I think the author meant to leave out the comma.  Without the comma, the 
sentence would suggest that the author had written other stories, but none of 
these was written from a woman's point of view.  With the comma, it means that 
this is the first story he ever wrote (or published), and this first story is 
written from a woman's point of view.

Technically, the same logic should be applied even to single words:

     "The woman enjoyed having sex with her dog Ralph."

Without a comma between "dog" and "Ralph," this sentence technically suggests 
that the woman had more than one dog, but her sexual enjoyment with canines 
was restricted to Ralph.  However, lots of good writers ignore this nuance - 
especially if the number of dogs would be clear from the context or if nobody 
would care anyway.  Another good reason to omit the comma with a non-
restrictive word or phrase occurs when the comma would add (rather than 
remove) confusion.

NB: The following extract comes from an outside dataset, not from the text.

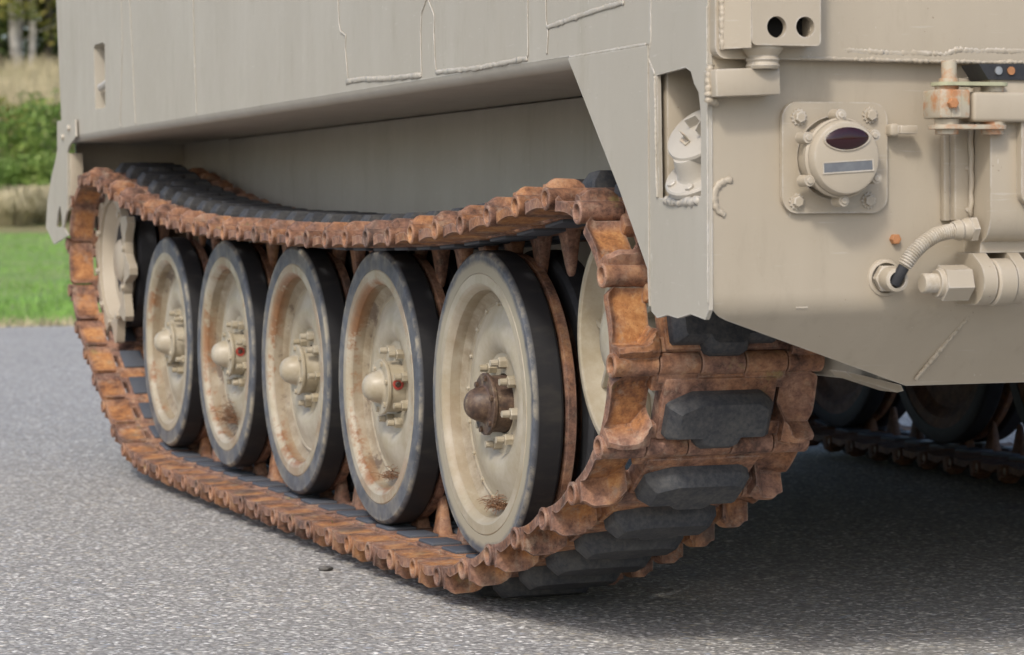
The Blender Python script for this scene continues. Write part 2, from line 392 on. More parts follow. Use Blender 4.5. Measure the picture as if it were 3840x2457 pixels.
def leaves(centers, n, size, seed):
    R = random.Random(seed); vs = []; fs = []
    for i in range(n):
        c, rad = R.choice(centers)
        d = Vector((R.gauss(0, 1), R.gauss(0, 1), R.gauss(0, 1))).normalized()*(R.random()**.45)
        p = Vector(c)+Vector((d.x*rad[0], d.y*rad[1], d.z*rad[2]))
        a = Vector((R.gauss(0, 1), R.gauss(0, 1), R.gauss(0, .6))).normalized(); b = a.orthogonal().normalized()
        b = (Matrix.Rotation(R.random()*6.28, 3, a) @ b)
        s = size*R.uniform(.6, 1.3); k = len(vs)
        vs += [p-a*s, p+b*s*.5, p+a*s, p-b*s*.5]; fs.append((k, k+1, k+2, k+3))
    me = bpy.data.meshes.new('leaves'); me.from_pydata(vs, [], fs); me.update(); return me
def shrub(x, y, h, w, mat, label, seed, n=1700, size=.07):
    R = random.Random(seed)
    e = bpy.data.objects.new('shrub', None); COL.objects.link(e); e.location = (x, y, terr(x, y))
    e['label'] = label; e['category'] = 'shrub'; e['group'] = 'shrubs at the foot of the slope'
    cs = [((R.uniform(-.6, .6)*w, R.uniform(-.4, .4)*w, h*R.uniform(.3, .78)), (w*.42, w*.4, h*.25)) for _ in range(9)]
    link('foliage', leaves(cs, n, size, seed), mat, e)
    bm = bmesh.new()
    for c, r in cs[:6]: sweep(bm, [(0, 0, -.05), (c[0]*.4, c[1]*.4, c[2]*.5), c], lambda i: .02-.006*i, 5)
    link('stem', fin(bm, 'stem'), M_BARKD, e)
shrub(8.35, 52.0, 2.1, .95, M_LEAF, 'bright green leafy shrub on the slope just left of the mudguard', 1)
shrub(9.35, 52.6, 2.3, .95, M_LEAF, 'taller green shrub half hidden behind the front of the hull', 2)
shrub(7.45, 53.2, 2.0, .9, M_LEAF, 'green shrub at the left edge of the picture', 3)
shrub(8.0, 58.0, 1.5, .9, M_LEAFY, 'yellow-green bush higher up in the dry meadow', 4)
shrub(9.9, 60.0, 1.6, 1.0, M_LEAFY, 'olive bush in the meadow behind the hull front', 5)
for bx, by, bh, lab in ((8.9, 55.5, 1.3, 'low yellow-green bush just above the tall shrubs'), (7.7, 61.0, 1.1, 'small olive bush in the middle of the dry meadow'), (9.2, 66.0, 1.2, 'pale green bush near the top of the dry meadow'), (8.5, 49.6, 1.1, 'low bright green bush between the lawn and the tall shrubs'), (7.6, 50.0, 1.0, 'low green bush above the drooping grass at the left edge')):
    shrub(bx, by, bh, .8, M_LEAFY if by > 54 else M_LEAF, lab, int(by*7), 1500, .06)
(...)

For example,

     "In one evening Sharon had sex with Sue, her dog, Ralph, the night 
watchman, Bill, and Ray, her ex-husband."

In this example, it's not obvious whether Ralph is the dog, the night 
watchman, or a separate person.  It would be more obvious that Sharon had 
fucked only four animate beings if the sentence were punctuated like this:

     "In one evening Sharon had sex with Sue, her dog Ralph, the night 
watchman Bill, and Ray, her ex-husband."

Of course, a better solution might be for Sharon to become celibate - or at 
least monogamous.

If you are really alert, you may have noticed that in the review of 
"Fun with Dick and Jane" I was faced with a problem with a restrictive 
phrase.  (Some English teachers have problems with their periods; I 
have problems with my restrictive phrases.  Both my husband and I 
prefer it this way.)  Here is how I decided to punctuate the sentence:

     "Sue had been invited to Jane's house for dinner, where she met 
her husband Dick and a stuffy friend of theirs named Charles."

Since I did not put commas around Dick, I may seem to be suggesting 
that Jane was a bigamist.  Actually, I omitted the commas because the 
sentence would have been awkward.  If I told you that "Sue met Jane's 
husband, Dick, and a friend named Charles," you might have thought that 
Jane's husband and Dick were separate persons.  So that's why I didn't 
put commas around the non-restrictive Dick.  (By the way, as I have 
mentioned several times, my husband's dick is restrictive; and I've 
discovered that he doesn't like it when I put commas around his Dick, 
which is actually named John Thomas.)